Dataset
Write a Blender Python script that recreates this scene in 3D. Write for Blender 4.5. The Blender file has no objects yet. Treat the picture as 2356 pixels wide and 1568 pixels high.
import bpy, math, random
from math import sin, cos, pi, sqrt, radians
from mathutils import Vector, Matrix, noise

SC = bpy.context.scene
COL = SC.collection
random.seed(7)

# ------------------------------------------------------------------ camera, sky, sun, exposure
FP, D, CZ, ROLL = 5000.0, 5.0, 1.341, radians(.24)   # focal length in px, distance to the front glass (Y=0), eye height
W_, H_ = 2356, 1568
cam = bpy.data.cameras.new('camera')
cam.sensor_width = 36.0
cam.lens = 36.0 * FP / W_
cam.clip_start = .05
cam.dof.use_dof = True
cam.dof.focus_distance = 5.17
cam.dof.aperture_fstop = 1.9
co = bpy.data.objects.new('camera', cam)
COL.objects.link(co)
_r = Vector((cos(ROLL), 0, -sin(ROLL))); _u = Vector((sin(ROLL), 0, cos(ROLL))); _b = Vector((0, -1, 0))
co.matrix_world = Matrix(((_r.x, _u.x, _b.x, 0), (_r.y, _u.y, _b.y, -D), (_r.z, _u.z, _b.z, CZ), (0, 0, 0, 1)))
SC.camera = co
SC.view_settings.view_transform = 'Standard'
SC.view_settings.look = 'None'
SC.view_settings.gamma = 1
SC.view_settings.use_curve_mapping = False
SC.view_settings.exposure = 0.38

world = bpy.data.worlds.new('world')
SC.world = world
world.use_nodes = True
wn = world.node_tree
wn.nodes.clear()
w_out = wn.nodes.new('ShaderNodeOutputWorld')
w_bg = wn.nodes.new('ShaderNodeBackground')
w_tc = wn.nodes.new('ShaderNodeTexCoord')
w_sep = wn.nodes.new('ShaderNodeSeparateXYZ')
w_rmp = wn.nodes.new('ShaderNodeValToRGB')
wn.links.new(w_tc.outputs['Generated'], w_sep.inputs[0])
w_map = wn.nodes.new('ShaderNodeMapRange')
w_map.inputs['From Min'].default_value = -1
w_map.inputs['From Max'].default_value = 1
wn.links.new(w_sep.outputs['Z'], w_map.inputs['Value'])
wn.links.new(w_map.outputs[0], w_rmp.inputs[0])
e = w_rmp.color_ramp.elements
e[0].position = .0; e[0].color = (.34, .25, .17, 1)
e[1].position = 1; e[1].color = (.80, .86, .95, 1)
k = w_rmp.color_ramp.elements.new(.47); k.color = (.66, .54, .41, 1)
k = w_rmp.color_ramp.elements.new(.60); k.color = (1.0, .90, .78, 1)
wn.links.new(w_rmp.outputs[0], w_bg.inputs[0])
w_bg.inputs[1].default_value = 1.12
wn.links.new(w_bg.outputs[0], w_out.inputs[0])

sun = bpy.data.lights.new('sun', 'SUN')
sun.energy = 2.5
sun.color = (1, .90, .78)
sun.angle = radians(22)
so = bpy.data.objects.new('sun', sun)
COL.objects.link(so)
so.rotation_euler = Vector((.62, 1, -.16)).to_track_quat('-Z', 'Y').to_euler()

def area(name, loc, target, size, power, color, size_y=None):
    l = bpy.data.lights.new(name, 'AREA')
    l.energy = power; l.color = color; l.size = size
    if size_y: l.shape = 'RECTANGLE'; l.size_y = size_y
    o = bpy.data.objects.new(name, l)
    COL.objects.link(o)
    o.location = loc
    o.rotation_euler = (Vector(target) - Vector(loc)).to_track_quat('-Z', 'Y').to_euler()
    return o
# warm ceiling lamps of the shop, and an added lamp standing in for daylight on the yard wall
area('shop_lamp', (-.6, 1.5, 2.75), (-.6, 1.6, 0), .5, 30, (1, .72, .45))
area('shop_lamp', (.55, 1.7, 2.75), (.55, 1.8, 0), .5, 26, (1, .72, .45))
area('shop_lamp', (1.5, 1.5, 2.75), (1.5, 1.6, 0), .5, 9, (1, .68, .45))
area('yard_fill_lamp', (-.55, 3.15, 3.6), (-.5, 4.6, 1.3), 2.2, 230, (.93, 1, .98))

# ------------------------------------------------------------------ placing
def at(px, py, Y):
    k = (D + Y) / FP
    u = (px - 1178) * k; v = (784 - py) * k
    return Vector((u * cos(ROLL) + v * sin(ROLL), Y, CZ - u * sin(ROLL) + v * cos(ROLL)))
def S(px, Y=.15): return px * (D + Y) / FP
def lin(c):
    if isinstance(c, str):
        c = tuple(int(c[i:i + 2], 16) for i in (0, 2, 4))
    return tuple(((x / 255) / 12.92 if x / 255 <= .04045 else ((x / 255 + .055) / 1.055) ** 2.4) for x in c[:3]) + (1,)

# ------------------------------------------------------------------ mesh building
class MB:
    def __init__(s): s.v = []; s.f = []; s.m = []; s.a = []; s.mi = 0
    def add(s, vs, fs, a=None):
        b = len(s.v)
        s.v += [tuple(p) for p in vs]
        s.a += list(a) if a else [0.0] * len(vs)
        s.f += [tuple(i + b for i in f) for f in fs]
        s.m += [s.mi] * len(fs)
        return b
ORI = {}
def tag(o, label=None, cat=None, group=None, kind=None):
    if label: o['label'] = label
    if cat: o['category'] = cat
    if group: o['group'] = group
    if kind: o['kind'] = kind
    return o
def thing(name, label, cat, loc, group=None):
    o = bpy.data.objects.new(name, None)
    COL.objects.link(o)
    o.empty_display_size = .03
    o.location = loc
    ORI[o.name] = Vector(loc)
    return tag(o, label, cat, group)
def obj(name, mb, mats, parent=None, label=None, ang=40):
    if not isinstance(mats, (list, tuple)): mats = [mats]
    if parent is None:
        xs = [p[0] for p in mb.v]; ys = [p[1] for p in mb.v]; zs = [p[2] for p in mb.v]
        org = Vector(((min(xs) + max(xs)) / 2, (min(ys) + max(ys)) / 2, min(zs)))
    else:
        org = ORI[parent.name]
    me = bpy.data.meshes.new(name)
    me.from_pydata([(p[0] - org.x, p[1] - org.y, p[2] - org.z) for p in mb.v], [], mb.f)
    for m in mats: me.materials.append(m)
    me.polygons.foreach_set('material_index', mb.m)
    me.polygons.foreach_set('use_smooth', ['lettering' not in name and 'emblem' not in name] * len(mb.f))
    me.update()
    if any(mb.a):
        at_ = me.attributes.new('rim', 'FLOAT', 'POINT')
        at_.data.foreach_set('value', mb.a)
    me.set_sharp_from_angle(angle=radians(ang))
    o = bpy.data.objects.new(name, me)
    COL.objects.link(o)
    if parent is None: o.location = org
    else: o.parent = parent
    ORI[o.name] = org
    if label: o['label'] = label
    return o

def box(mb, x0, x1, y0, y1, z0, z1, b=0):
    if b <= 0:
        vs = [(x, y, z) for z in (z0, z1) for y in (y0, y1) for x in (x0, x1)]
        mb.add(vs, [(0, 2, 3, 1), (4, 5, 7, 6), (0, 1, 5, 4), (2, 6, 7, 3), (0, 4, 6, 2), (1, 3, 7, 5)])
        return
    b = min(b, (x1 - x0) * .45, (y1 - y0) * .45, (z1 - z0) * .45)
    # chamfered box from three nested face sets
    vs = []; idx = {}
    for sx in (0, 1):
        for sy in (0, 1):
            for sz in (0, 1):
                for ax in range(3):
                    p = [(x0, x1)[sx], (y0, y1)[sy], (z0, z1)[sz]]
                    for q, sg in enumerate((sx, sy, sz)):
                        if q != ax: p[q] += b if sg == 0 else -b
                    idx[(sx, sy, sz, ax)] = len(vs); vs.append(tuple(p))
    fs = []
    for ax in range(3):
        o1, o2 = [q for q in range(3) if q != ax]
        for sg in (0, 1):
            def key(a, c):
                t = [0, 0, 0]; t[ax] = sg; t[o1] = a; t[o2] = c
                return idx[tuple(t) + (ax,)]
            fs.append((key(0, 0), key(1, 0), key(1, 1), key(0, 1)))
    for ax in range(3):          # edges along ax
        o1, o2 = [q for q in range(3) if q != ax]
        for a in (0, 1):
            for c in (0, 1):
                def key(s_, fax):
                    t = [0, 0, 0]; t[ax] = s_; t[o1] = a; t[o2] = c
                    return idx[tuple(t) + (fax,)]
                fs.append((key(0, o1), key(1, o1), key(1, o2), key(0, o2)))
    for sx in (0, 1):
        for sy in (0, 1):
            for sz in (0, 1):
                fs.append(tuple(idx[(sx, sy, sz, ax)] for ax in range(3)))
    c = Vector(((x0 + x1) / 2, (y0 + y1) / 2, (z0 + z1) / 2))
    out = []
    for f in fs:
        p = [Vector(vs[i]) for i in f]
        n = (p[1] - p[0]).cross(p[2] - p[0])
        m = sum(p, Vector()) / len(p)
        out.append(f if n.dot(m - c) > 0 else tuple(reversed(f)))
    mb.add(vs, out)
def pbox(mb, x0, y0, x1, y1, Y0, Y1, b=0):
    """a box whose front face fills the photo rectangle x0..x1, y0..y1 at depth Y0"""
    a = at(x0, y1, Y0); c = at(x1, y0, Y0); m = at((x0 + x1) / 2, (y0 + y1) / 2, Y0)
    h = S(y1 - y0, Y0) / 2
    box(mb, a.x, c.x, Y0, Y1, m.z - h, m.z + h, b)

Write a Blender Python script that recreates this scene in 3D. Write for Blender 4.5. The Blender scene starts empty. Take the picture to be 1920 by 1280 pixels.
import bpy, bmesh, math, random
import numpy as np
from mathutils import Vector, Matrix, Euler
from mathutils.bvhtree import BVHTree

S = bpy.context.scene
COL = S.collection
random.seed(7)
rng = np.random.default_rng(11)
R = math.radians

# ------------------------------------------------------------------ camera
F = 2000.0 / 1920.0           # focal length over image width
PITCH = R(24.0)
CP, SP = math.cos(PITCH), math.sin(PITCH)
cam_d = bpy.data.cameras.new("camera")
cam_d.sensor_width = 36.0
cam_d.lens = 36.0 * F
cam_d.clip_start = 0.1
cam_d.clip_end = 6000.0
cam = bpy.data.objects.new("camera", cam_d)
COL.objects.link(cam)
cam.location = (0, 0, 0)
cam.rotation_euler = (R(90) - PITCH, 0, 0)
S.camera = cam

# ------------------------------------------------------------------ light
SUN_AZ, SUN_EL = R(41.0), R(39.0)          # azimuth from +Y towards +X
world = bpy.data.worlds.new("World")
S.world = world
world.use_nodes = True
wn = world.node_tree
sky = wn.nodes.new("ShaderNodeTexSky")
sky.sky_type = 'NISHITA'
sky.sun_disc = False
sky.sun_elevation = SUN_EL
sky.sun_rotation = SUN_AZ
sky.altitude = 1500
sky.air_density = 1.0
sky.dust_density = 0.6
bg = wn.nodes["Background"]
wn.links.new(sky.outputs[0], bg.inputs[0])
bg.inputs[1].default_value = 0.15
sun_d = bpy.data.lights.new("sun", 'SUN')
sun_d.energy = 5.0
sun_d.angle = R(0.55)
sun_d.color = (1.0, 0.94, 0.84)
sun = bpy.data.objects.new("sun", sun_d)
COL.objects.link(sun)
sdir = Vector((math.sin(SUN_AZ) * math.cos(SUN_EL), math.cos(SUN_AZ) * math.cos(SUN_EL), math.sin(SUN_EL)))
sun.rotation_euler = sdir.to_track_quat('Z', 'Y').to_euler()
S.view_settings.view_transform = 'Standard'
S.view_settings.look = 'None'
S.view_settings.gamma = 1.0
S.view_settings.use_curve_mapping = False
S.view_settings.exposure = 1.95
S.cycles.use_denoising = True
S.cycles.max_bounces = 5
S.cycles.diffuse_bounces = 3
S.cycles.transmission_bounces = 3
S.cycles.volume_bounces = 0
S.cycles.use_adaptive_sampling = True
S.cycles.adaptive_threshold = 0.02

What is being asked
Begin at the first line of the records above and quote every line verbatim through the one that contains "SC.view_settings.exposure = 0.38".

Full solution
Write a Blender Python script that recreates this scene in 3D. Write for Blender 4.5. The Blender file has no objects yet. Treat the picture as 2356 pixels wide and 1568 pixels high.
import bpy, math, random
from math import sin, cos, pi, sqrt, radians
from mathutils import Vector, Matrix, noise

SC = bpy.context.scene
COL = SC.collection
random.seed(7)

# ------------------------------------------------------------------ camera, sky, sun, exposure
FP, D, CZ, ROLL = 5000.0, 5.0, 1.341, radians(.24)   # focal length in px, distance to the front glass (Y=0), eye height
W_, H_ = 2356, 1568
cam = bpy.data.cameras.new('camera')
cam.sensor_width = 36.0
cam.lens = 36.0 * FP / W_
cam.clip_start = .05
cam.dof.use_dof = True
cam.dof.focus_distance = 5.17
cam.dof.aperture_fstop = 1.9
co = bpy.data.objects.new('camera', cam)
COL.objects.link(co)
_r = Vector((cos(ROLL), 0, -sin(ROLL))); _u = Vector((sin(ROLL), 0, cos(ROLL))); _b = Vector((0, -1, 0))
co.matrix_world = Matrix(((_r.x, _u.x, _b.x, 0), (_r.y, _u.y, _b.y, -D), (_r.z, _u.z, _b.z, CZ), (0, 0, 0, 1)))
SC.camera = co
SC.view_settings.view_transform = 'Standard'
SC.view_settings.look = 'None'
SC.view_settings.gamma = 1
SC.view_settings.use_curve_mapping = False
SC.view_settings.exposure = 0.38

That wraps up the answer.